Ci risiamo. Nella giornata di oggi, dopo alcuni mesi nel quali la situazione del mercato finanaziario internazionale sembrava essersi leggerrmente stabilizzata, si è rivisto il panico che ha caratterizzato le fasi più acute della crisi economica. Niente di nuovo, dunque: listini in forte perdita, banche colpite da vendite a raffica e sfiducia nella capacità del mercato di riprendersi, anche a lungo termine. Ma c’è di più. Per la prima volta, infatti, si osservano reazioni simili a quella che caraterrizarono il crack del ’29: se un paragone diretto tra le due situazioni sarebbe tanto artificioso quanto fuorviante, fa sinceramente impressione sapere che, nella giornata di ieri, sia in Spagna che in Grecia si è osservato un massiccio prelievo di contante dalle banche, per paura di una possibilie insolvenza da parte di quest’ultime.
Nel paese ellenico il panico è scoppiato dopo la notizia, resa nota dallo Spiegel, che la BCE avrebe sospeso i crediti a “numerose banche”, ritenute sprovviste delle garanzie necessarie all’erogazione di fondi di emergenza. Sembra che tra lunedì e martedì i correntisti greci abbiano ritirato oltre 700 milioni di euro in contanti, e a questo punto la possibilità di una soluzione sostenibile sembra farsi sempre più difficile. La Grecia si trova inoltre in un momento di grande incertezza politica, coi sondaggi che vedono la coalizione di sinistra Syriza in vantaggio alle elezioni del prossimo 17 Giugno, ma che al tempo stesso non credono che possa disporre di un numero di deputati sufficiente per governare: si dovrebbe dunque cercare una difficile mediazione con Sinistra Democratica e i comunisti del KKE, entrambi contrari al piano voluto dall’Unione Europea, oppure con il Pasok, che tuttavia punta ad una grossa coalizione pro-UE con Nea Dimokratia, il partito di centro destra.
In Spagna invece è avvenuto un vero e proprio assalto, da parte dei correntisti, agli sportelli di Bankia, istituto in grandissima difficoltà che, dopo aver perso il 60% del suo valore in meno di 10 mesi, è stato nazionalizzato dal governo la settimana scorsa. Negli ultimi giorni, secondo quanto scrive il quotidiano El Mundo, è stato prelevato oltre un miliardo di euro dalle sue casse, per paura di insolvenza.

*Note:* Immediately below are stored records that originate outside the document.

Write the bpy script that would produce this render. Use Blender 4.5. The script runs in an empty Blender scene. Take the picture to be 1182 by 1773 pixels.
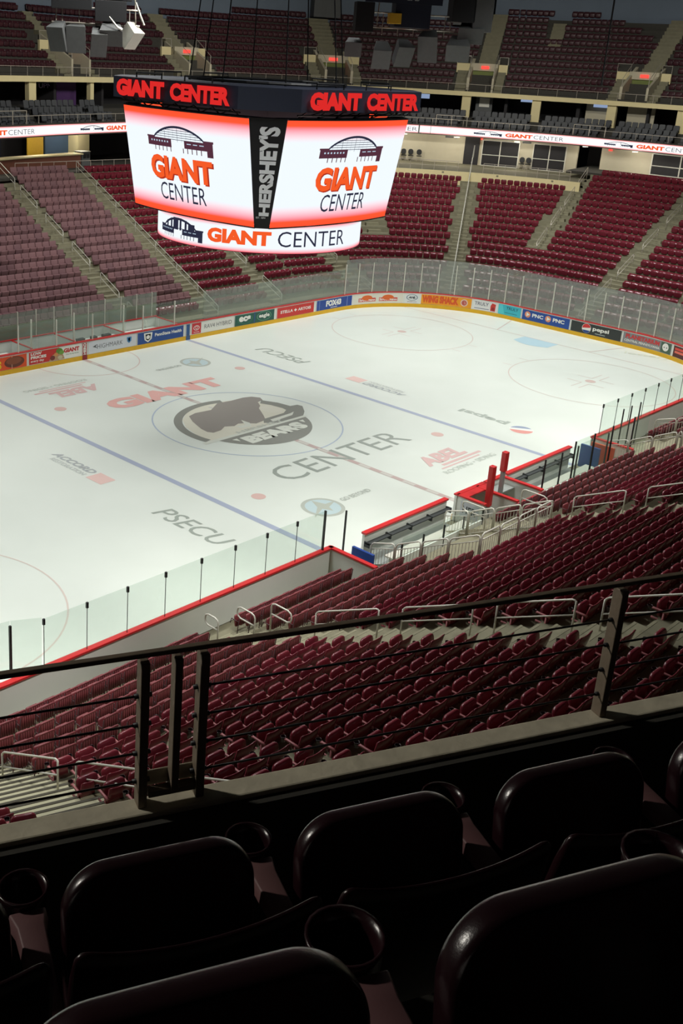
import bpy, math, random
from math import sin, cos, pi, radians, hypot, atan2, sqrt
from mathutils import Vector, Matrix
random.seed(7)
C = bpy.context.scene.collection

# ------------------------------------------------------------------ camera
F_PX = 1841.56
yaw, pitch, roll = 0.793382, 0.3334, 0.0544543
fw = Vector((sin(yaw)*cos(pitch), cos(yaw)*cos(pitch), -sin(pitch)))
rt = Vector((cos(yaw), -sin(yaw), 0)); up = rt.cross(fw)
rr = cos(roll)*rt + sin(roll)*up; uu = -sin(roll)*rt + cos(roll)*up
cam = bpy.data.cameras.new('camera'); co = bpy.data.objects.new('camera', cam); C.objects.link(co)
co.matrix_world = Matrix(((rr.x, uu.x, -fw.x, -34.7905), (rr.y, uu.y, -fw.y, -33.4571), (rr.z, uu.z, -fw.z, 16.7149), (0, 0, 0, 1)))
cam.sensor_fit = 'VERTICAL'; cam.sensor_height = 36; cam.sensor_width = 24
cam.lens = F_PX*36/1773; cam.shift_x = 182.546/1773; cam.shift_y = -157.535/1773
cam.clip_start = 0.05; cam.clip_end = 400
bpy.context.scene.camera = co
vs = bpy.context.scene.view_settings
vs.view_transform = 'Standard'; vs.look = 'None'; vs.exposure = 0.0; vs.gamma = 1.0; vs.use_curve_mapping = False

# ------------------------------------------------------------------ light
w = bpy.data.worlds.new('world'); bpy.context.scene.world = w; w.use_nodes = True
w.node_tree.nodes['Background'].inputs[0].default_value = (0.62, 0.75, 0.9, 1)
w.node_tree.nodes['Background'].inputs[1].default_value = 0.018
def spot(name, loc, to, power, angle, blend, rad, col=(1.0, 0.99, 0.93)):
    l = bpy.data.lights.new(name, 'SPOT'); l.energy = power; l.spot_size = radians(angle); l.spot_blend = blend
    l.shadow_soft_size = rad; l.color = col
    o = bpy.data.objects.new(name, l); C.objects.link(o); o.location = loc
    o.rotation_euler = (Vector(to)-Vector(loc)).to_track_quat('-Z', 'Y').to_euler()
for x in (-28, -14, 0, 14, 28):
    for y in (-9.5, 9.5):
        spot('rink_light', (x, y, 25), (x*.97, y, 0), {14: 6100, 28: 13000}.get(x, 6600), 112, 0.5, 2.8, (.985, 1.0, .975))
for x in (0, 14, 28): spot('far_stand_light', (x, 2, 25), (x+3, 30, 9), 7600, 72, 0.8, 0.25)
for y in (9, -4): spot('end_stand_light', (22, y, 25), (50, y+6, 9), 7600, 72, 0.8, 0.25)
for x in (-22, -10, 4, 18): spot('near_stand_light', (x, -2, 25), (x-1, -21, 3), 4600, 58, 0.7, 0.3)
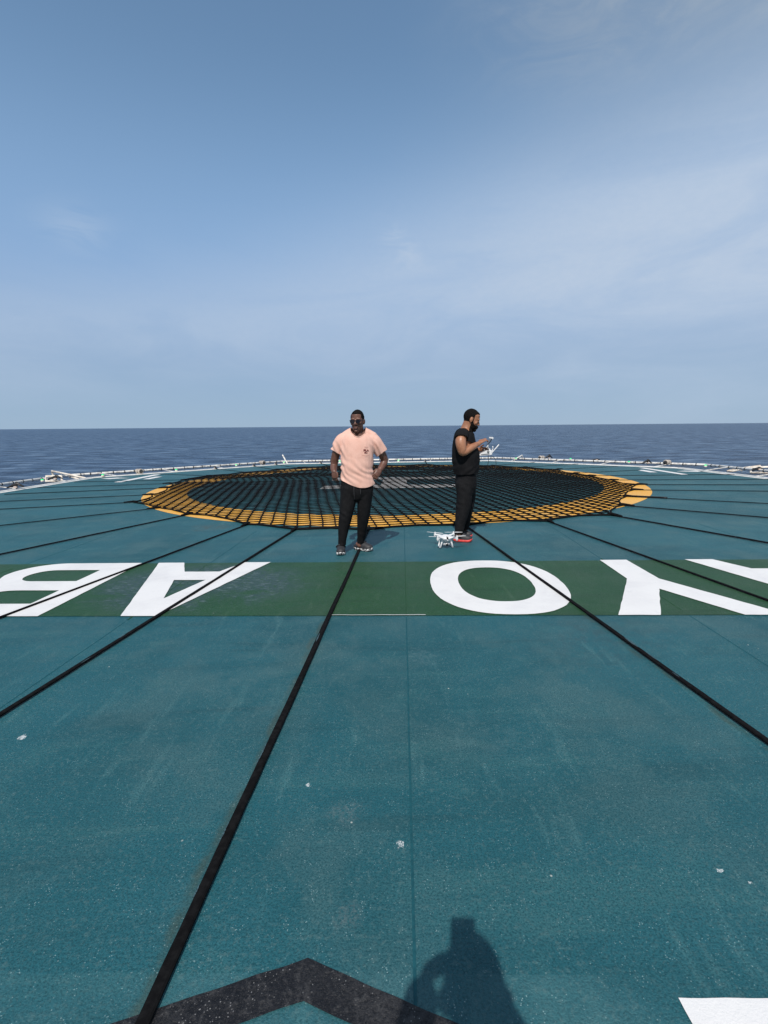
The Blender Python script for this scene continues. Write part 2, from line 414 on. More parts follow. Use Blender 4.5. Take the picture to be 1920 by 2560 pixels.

Se questa situazione si dovesse protratte per altri giorni, il rischio del fallimento dell’istituto sarebbe inevitabile.
Questi casi eclatanti, insieme alla notizia che la richiesta di sussidi di disoccupazione negli Stati Uniti non è calata contrariamente alle attese, hanno contribuito ad aumentare il nervosismo sui mercati finanziari, che hanno registrato forti perdite. Inoltre, è notizia di oggi che lo spread tra Bund e titoli di Stato italiani e spagnoli sia in forte aumento. Tuttavia, come ho spegato in un post precedente, questo dato va accolto con grande cautela. Trattandosi di una differenza composta da due fattori, è necessario notare come ad un lieve aumento di un tasso di interesse per i titoli di di Italia e Spagna sia corrisposto un forte ribasso di quelli tedeschi, ai minimi storici. Questo dato, più che indicare un indebolimento dell’economia di questi due paesi, conferma la fiducia, a mio parere ingiustificata, che gli investitori ripongono nella tenuta del sistema economico tedesco.
In ogni caso, il messaggio è chiaro: non solo la crisi non è assolutamente finita, ma il rigore invocato ed imposto finora dalla troika non ha portato i benefici che si auspicavano, confermando come la sopravvivenza del sistema sia connesso indissolubilmente alla crescita costante dell’economia reale. Le prossime settimane, con l’elezione in Grecia e il chiarimento dei nuovi rapporti Germania-Francia, ci forniranno elementi preziosi per capire i futuri scenari che si presenteranno in Europa: l’importante è osservare questo sviluppo cercando di non lasciare che il panico si diffonda. Si tratta infatti del vero nemico mortale del sistema capitalistico contemporaneo, che da sempre si è basato sulla convinzione, forse azzardata, di essere l’unica forma di sviluppo possibile.